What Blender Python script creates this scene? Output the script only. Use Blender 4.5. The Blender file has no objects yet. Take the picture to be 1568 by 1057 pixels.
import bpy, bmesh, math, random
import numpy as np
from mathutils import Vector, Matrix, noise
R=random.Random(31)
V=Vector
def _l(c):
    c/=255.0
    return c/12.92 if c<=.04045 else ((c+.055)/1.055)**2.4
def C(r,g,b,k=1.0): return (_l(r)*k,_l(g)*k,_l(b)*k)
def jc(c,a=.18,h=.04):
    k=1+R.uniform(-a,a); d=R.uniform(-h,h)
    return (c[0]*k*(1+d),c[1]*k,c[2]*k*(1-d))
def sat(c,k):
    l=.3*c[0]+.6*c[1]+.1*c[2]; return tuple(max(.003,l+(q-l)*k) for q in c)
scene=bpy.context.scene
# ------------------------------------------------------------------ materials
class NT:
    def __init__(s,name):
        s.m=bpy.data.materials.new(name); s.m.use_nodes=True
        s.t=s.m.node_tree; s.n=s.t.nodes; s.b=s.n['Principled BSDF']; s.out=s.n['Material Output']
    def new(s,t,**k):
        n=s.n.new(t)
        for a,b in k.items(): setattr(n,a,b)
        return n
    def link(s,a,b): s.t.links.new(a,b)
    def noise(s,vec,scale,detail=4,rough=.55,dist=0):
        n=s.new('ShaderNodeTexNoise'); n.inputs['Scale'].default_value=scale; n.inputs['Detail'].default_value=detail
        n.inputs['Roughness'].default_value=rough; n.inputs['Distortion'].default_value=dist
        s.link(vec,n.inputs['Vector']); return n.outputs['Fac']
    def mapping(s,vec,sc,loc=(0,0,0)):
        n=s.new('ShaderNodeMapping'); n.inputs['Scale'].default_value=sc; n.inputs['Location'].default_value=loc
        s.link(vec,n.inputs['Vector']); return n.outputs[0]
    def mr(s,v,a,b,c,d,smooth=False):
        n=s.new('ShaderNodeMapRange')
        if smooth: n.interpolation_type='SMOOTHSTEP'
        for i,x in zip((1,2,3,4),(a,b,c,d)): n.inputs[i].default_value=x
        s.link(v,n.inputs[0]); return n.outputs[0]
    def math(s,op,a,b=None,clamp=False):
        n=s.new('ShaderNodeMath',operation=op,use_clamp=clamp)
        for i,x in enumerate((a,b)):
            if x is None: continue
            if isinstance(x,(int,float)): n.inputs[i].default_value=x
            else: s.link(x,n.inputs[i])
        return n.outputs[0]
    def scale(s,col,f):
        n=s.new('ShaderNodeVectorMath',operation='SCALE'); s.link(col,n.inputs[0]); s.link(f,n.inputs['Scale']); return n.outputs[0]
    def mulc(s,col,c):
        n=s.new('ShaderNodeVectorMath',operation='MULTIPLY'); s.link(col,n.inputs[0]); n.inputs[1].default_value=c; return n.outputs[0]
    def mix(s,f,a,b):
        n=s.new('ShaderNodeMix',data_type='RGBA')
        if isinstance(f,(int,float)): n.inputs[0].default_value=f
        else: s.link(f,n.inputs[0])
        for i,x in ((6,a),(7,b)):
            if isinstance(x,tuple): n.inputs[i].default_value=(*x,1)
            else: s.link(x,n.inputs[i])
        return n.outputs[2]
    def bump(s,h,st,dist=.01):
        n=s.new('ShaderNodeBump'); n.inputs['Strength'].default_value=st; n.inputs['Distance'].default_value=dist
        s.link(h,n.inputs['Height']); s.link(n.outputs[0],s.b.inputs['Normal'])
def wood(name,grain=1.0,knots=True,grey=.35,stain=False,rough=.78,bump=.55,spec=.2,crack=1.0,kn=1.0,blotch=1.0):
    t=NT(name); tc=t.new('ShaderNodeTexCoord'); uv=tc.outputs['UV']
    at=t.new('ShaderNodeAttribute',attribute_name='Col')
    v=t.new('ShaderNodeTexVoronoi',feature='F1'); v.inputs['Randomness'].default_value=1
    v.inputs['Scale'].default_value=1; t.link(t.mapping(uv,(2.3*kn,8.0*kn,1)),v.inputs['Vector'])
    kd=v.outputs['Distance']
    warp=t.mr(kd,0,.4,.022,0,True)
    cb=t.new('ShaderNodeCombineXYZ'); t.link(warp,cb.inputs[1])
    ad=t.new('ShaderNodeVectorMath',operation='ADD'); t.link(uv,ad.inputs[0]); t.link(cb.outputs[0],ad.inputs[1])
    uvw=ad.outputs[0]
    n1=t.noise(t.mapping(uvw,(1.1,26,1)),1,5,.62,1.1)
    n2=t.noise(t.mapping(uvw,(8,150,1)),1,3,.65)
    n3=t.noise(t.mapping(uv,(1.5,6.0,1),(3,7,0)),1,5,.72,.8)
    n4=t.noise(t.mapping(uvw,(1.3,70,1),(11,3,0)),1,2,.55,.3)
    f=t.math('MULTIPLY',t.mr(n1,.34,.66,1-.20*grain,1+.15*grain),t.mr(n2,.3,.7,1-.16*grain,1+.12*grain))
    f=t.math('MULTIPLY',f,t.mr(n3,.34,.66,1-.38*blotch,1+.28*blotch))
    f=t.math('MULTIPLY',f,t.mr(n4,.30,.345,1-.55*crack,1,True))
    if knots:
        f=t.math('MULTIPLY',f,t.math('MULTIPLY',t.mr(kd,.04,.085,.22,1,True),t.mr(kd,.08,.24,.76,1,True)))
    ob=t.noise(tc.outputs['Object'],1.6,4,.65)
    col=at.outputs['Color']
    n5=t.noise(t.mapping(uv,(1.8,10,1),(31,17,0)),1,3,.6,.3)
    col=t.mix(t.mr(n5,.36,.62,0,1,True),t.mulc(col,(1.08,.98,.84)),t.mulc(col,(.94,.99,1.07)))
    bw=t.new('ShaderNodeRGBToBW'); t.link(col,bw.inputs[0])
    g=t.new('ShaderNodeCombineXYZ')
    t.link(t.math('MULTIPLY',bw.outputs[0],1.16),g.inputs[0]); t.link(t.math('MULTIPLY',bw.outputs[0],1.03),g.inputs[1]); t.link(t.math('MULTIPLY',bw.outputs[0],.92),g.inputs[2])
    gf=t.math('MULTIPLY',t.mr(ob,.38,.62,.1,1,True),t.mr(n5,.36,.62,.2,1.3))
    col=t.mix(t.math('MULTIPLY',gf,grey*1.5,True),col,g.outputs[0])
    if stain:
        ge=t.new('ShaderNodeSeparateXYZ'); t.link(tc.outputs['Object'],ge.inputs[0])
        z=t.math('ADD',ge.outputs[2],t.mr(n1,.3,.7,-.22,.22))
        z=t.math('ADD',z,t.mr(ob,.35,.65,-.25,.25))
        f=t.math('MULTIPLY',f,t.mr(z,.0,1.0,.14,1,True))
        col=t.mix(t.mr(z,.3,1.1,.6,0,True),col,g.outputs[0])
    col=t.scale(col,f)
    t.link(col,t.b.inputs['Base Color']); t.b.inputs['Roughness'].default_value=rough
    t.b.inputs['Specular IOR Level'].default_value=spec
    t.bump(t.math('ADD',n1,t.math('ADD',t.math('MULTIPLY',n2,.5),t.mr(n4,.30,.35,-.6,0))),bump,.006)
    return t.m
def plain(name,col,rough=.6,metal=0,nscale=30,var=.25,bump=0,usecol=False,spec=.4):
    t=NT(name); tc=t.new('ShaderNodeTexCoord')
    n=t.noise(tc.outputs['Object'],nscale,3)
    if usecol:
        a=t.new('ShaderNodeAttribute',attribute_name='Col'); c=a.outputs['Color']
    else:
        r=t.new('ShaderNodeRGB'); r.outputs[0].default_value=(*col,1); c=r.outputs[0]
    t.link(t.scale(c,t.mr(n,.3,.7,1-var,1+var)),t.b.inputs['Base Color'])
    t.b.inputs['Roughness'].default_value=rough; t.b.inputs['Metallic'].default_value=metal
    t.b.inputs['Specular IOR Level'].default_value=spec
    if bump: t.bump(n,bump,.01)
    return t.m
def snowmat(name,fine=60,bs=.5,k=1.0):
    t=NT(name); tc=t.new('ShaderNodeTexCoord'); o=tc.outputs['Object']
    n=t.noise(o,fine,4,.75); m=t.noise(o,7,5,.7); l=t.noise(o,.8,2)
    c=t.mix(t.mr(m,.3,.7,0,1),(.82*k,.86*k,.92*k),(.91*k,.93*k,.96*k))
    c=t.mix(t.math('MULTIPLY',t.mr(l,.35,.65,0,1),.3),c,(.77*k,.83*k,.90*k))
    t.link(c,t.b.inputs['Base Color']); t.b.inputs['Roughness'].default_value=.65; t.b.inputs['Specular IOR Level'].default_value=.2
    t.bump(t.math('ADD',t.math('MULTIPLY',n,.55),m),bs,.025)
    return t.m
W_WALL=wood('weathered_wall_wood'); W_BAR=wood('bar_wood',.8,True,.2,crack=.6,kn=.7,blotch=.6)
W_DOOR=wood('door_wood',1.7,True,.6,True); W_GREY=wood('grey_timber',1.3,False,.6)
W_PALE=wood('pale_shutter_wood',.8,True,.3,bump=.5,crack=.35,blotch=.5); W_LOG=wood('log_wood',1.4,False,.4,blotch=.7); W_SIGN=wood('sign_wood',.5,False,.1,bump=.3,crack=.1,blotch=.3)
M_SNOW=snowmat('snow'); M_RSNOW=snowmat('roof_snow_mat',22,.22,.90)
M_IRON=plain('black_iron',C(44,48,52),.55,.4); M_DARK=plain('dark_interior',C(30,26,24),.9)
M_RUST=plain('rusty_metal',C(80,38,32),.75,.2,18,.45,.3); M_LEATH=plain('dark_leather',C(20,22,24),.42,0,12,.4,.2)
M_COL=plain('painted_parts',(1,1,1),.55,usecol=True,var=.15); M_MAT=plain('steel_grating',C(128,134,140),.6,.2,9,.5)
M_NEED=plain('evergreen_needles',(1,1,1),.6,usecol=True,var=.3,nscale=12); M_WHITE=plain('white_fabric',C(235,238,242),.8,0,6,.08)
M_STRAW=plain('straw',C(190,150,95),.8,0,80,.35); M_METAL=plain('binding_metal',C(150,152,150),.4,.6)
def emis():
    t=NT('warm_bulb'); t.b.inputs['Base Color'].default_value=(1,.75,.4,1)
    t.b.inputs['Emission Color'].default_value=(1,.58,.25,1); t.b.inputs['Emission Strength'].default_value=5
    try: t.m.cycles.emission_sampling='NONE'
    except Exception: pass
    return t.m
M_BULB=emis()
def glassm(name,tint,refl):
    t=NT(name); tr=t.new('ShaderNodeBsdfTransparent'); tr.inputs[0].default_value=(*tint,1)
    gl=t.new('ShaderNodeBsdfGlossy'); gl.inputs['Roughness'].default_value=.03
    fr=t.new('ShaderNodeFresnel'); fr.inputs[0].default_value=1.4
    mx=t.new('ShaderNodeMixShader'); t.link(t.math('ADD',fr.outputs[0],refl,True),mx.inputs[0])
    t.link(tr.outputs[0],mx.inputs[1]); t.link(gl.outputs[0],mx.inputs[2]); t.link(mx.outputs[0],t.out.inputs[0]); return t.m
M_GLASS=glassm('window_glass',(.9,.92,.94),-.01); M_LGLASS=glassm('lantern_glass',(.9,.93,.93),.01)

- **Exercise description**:
Copy out every line with the word "scene".

- **Full output**:
What Blender Python script creates this scene? Output the script only. Use Blender 4.5. The Blender file has no objects yet. Take the picture to be 1568 by 1057 pixels.
scene=bpy.context.scene